A dependable pension is surely one of the great benefits of longtime employment for a company like an auto manufacturer, or for a municipal or state government.

But according to new research by Robert Novy-Marx and Joshua D. Rauh, state pension plans may be in even worse shape than the automakers’:

The value of pension promises already made by U.S. state governments will grow to approximately $7.9 trillion in 15 years. We study investment strategies of state pension plans and estimate the distribution of future funding outcomes. We conservatively predict a 50 percent chance of aggregate underfunding greater than $750 billion and a 25 percent chance of at least $1.75 trillion (in 2005 dollars).
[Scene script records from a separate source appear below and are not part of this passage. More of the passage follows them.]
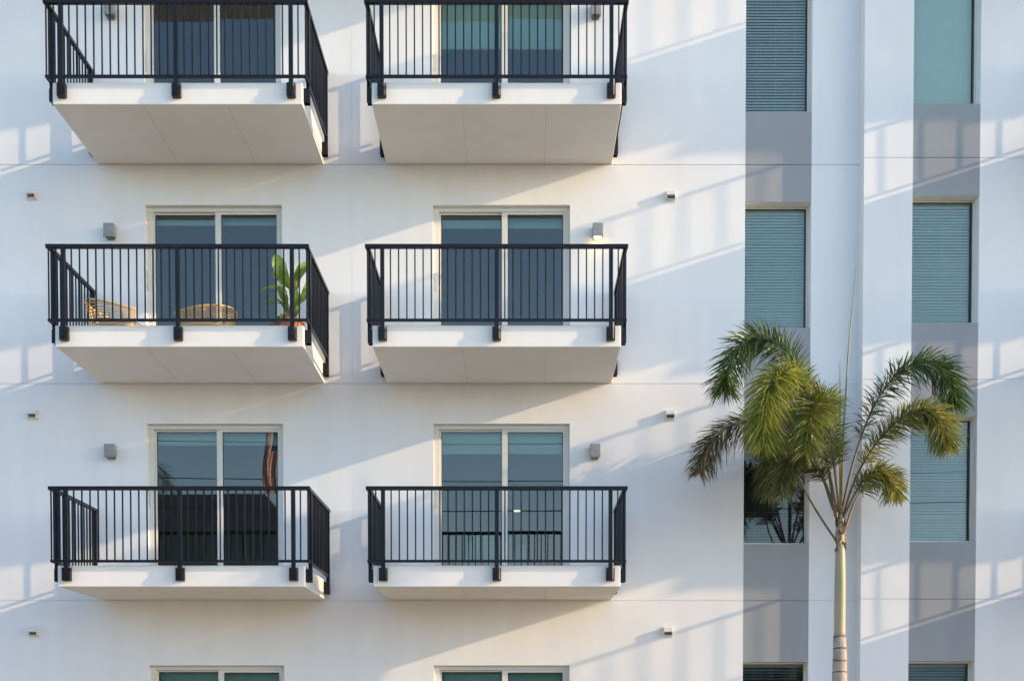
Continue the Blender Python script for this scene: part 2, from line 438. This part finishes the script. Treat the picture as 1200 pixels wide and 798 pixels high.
# ------------------------------------------------------------------ wall lamps and vents
def make_lamp(x, z, bulb, label):
    o = empty('wall_lamp', (x, 0, z)); tag(o, label, 'wall lamp', 'box lamps beside the balcony doors')
    MB().box(-.05, .05, -.02, -.001, -.09, .09).build('back_plate', M['lampgrey'], o)
    h = MB().box(-.07, .07, -.13, -.0205, -.07, .095)
    h.build('housing', M['lampgrey'], o, bevel=.006)
    MB().box(-.045, .045, -.125, -.05, -.095, -.0705).build('lens', bulb, o, bevel=.004)
    MB().box(-.07, .07, -.132, -.124, -.088, -.0705).build('lower_lip', M['lampgrey'], o)
    return o
make_lamp(-5.60, 11.27, M['lens'], 'grey box lamp seen through the railing of the top left balcony')
make_lamp(-5.63, 8.30, M['lens'], 'grey box lamp just above the railing of the balcony with rattan chairs')
make_lamp(-5.65, 5.32, M['lens'], 'grey box lamp on bare wall left of the lowest left balcony door')
make_lamp(1.00, 11.27, M['lens'], 'grey box lamp seen through the railing of the top centre balcony')
make_lamp(1.03, 8.30, M['bulb'], 'grey box lamp with its warm bulb lit beside the middle centre door')
make_lamp(1.00, 5.32, M['lens'], 'grey box lamp with long shadow right of the lowest centre door')
def make_vent(x, z, label):
    o = empty('wall_vent', (x, 0, z)); tag(o, label, 'wall vent', 'small hooded vents on the white wall')
    b = MB(); w = .062
    b.box(-w-.012, w+.012, -.008, -.001, -.075, .075)
    b.box(-w, w, -.075, -.0085, -.002, .058).box(-w, -w+.008, -.07, -.0085, -.05, -.0025).box(w-.008, w, -.07, -.0085, -.05, -.0025)
    b.box(-w+.0085, w-.0085, -.045, -.0085, -.05, -.042)
    b.build('hood', M['ventw'], o, bevel=.003)
    MB().box(-w+.0085, w-.0085, -.03, -.009, -.0415, -.0025).build('mouth', M['ventd'], o)
for x, z, l in ((-6.71,8.82,'small white vent at left edge, level with top of middle left door'),
                (-6.73,5.84,'small white vent at left edge, level with top of lowest balcony door'),
                (-6.75,2.86,'small white vent at left edge, below the lowest left balcony'),
                (2.03,8.80,'small white vent between middle centre door and the grey window strip'),
                (2.03,5.83,'small white vent above the tip of the left palm frond'),
                (2.01,2.86,'small white vent right of the lowest centre balcony, lowest of its column')):
    make_vent(x, z, l)

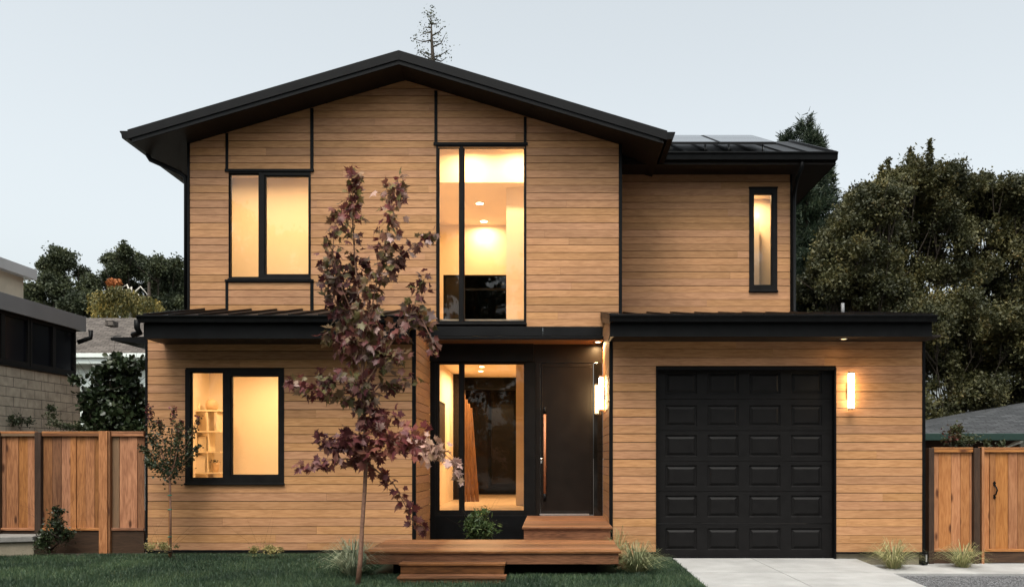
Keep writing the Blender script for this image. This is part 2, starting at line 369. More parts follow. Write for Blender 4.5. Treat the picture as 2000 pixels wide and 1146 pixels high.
# ================================================================== numpy scatter meshes
def scatter(name, m, P, size, tmpl, faces, up=None, tilt=1.0, parent=None, rn=None, sq=None, **tags):
    """copies of a small flat template at points P, randomly turned, joined in ONE mesh"""
    n = len(P); P = np.asarray(P, float); T = np.asarray(tmpl, float)
    size = np.broadcast_to(np.asarray(size, float), (n,))
    if up is None: up = rng.normal(size=(n, 3))
    up = np.broadcast_to(np.asarray(up, float), (n, 3))+rng.normal(size=(n, 3))*tilt*.5
    up = up/np.linalg.norm(up, axis=1, keepdims=True)
    a = rng.normal(size=(n, 3)); a -= up*(a*up).sum(1, keepdims=True); a /= np.linalg.norm(a, axis=1, keepdims=True)
    b = np.cross(up, a)
    s = size[:, None, None]
    V = P[:, None, :]+s*(a[:, None, :]*T[None, :, 0:1]+up[:, None, :]*T[None, :, 1:2]+b[:, None, :]*T[None, :, 2:3])
    V = V.reshape(-1, 3); m_ = len(T)
    me = bpy.data.meshes.new(name); me.vertices.add(len(V)); me.vertices.foreach_set('co', V.ravel().astype(np.float32))
    tot = sum(len(f) for f in faces); fl = np.concatenate([np.array(f) for f in faces])
    idx = (np.arange(n)[:, None]*m_+fl[None, :]).ravel().astype(np.int32)
    ln = np.array([len(f) for f in faces]); st = np.concatenate([[0], np.cumsum(ln)[:-1]])
    me.loops.add(len(idx)); me.loops.foreach_set('vertex_index', idx)
    me.polygons.add(n*len(faces)); me.polygons.foreach_set('loop_start', (np.arange(n)[:, None]*tot+st[None, :]).ravel().astype(np.int32))
    try: me.polygons.foreach_set('loop_total', np.tile(ln, n).astype(np.int32))
    except Exception: pass
    me.update(calc_edges=True)
    r = rng.random(n) if rn is None else rn
    uvr = np.stack([np.repeat(r, tot), np.repeat(rng.random(n), tot)], 1)
    u = me.uv_layers.new(name='rnd'); u.data.foreach_set('uv', uvr.astype(np.float32).ravel())
    me.materials.append(m); me.validate()
    return link(name, me, parent, **tags)
LEAF = [(0, 0, 0), (.28, .45, .06), (0, 1, 0), (-.28, .45, .06)]; LF = [(0, 1, 2, 3)]
WLEAF = [(0, 0, 0), (.42, .4, .10), (.30, .8, .08), (0, 1.05, 0), (-.30, .8, .08), (-.42, .4, .10)]; WF = [(0, 1, 2, 3), (0, 3, 4, 5)]
def maple_template():
    half = [(0, 0), (.08, .04), (.32, -.12), (.28, .05), (.46, .10), (.30, .20), (.64, .42), (.42, .44), (.42, .60), (.20, .46), (.27, .74), (.12, .70), (0, 1.08)]
    pts = half+[(-x, y) for x, y in half[-2:0:-1]]
    return [(x, y-.0, -.60*abs(x)*abs(x)-.22*y*y) for x, y in pts]
MT = maple_template(); nM = len(MT)
MF = []
_h = list(range(0, 13)); _o = [0]+[nM-i for i in range(1, 12)]+[12]
MF = [(0, 1, 2, 3), (0, 3, 4, 5), (0, 5, 6, 7), (0, 7, 8, 9), (0, 9, 10, 11, 12)]
MF += [tuple(_o[i] for i in f)[::-1] for f in MF]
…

Adjusting for risk, the true intergenerational transfer is substantially larger. Insuring both taxpayers against funding deficits and plan participants against benefit reductions would cost almost $2 trillion today, even though governments portray state pensions as almost fully funded.

Here’s more detail from the N.B.E.R. Digest:

The extent to which public pensions are underfunded has been obscured by governmental accounting rules, which allow pension liabilities to be discounted at expected rates of return on pension assets … Novy-Marx and Rauh collected data on the largest defined benefit (DB) pension funds sponsored by U.S. state governments. …

They studied all plans with more than $1 billion of assets. There were 112 such plans at the end of 2005. …

States back pensions with stocks, bonds, cash, private equity, real estate, and hedge fund exposure. But the typical investment strategies, in conjunction with accounting rules, make the pension funding situation look much better than it actually is. Under the government accounting logic, states always could eliminate their underfunding, no matter how large, simply by investing in sufficiently risky assets. In fact, investing in riskier assets may raise expected returns, but it also increases the probability of a severe underfunding. Under current investment strategies and a standard equity premium of 6.5 percent, there is a two-thirds chance that state pension plans will realize a shortfall in 15 years. The expected conditional shortfall is almost $1.5 trillion in 2005 dollars.

Under any plausible discounting assumptions that reflect the true present value of state pension promises, the underfunding in state pension plans is larger than the total magnitude of outstanding state bonds.

This is plainly bad news — except, perhaps, for the Big Three automakers. As Congress beats them up again for their high labor costs and executive salaries, for their lack of innovation and swollen marketing budgets, the automakers can at least show off that, relative to state governments, their pensions are in pretty good shape — and plead that this fiscal prudence should be rewarded with further investment by the U.S. government.